Marco I Sanudo - Sources

Sources

All biographies of Marco Sanudo have been written centuries after the facts they tell. Most of them are Venetian chronicles dating from the 14th and 15th centuries. In the first one, Istoria di Romania, Marino Sanudo Torsello, a member of the Sanudo family only writes about Marco Sanudo:

he conquered the islands.

Doge Andrea Dandolo wrote a history of Venice (called Chronica extensa) around 1350. This text is the first relating the conquest of Ægean islands, and has been the foundation of all posterior accounts:

Sailing separately, Marco Sanudo and those following him conquered the islands of Naxos, Paros, Milos and Santorini, and Marino Dandolo conquered Andros. Also, Andrea and Geremia Ghisi Tinos, Mykonos, Skyros, Skopelos and Skiathos.

A chronicle in Venetian dated of 1360-1362 and attributed to an Enrico Dandolo gives a short biography of Marco Sanudo starting with his struggle in Crete against Enrico Pescatore. But the text is not reliable, most of it is either invented or contradicted by official documents. Also, it's the first text stating that Marco Sanudo and Doge Enrico Dandolo are related. In 1454, Flavio Biondo published his De Origine et gestis Venetorum in which he copies Andrea Dandolo's account and introduces the idea of the Venetian Republic giving to its citizens official right to conquer lands in the Orient, as long as they would never be transmitted to a non-Venetian. This rule, asserted in the 15th century is thus extended to the start of the 13th century by Biondo.

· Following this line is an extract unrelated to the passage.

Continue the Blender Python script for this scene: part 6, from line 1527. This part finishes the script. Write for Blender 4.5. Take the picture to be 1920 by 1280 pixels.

The most commonly used chronicle, because it gives a lot of geographical and chronological details, is the one written by Daniele Barbaro in the 16th century. He combined different other older chronicles to create a coherent story based on both Dandolo's accounts. His version is the one used by all posterior writers and historians, as J. K. Fotheringham in 1915. Guillaume Saint-Guillain, in a 2004 article, suggests another interpretation, based on his recent works on official documents.

The Histoire nouvelle des anciens Ducs de l'Archipel, another widely used account was written in the second half of the 17th century by a French Jesuit from Naxos monastery, Father Saulger.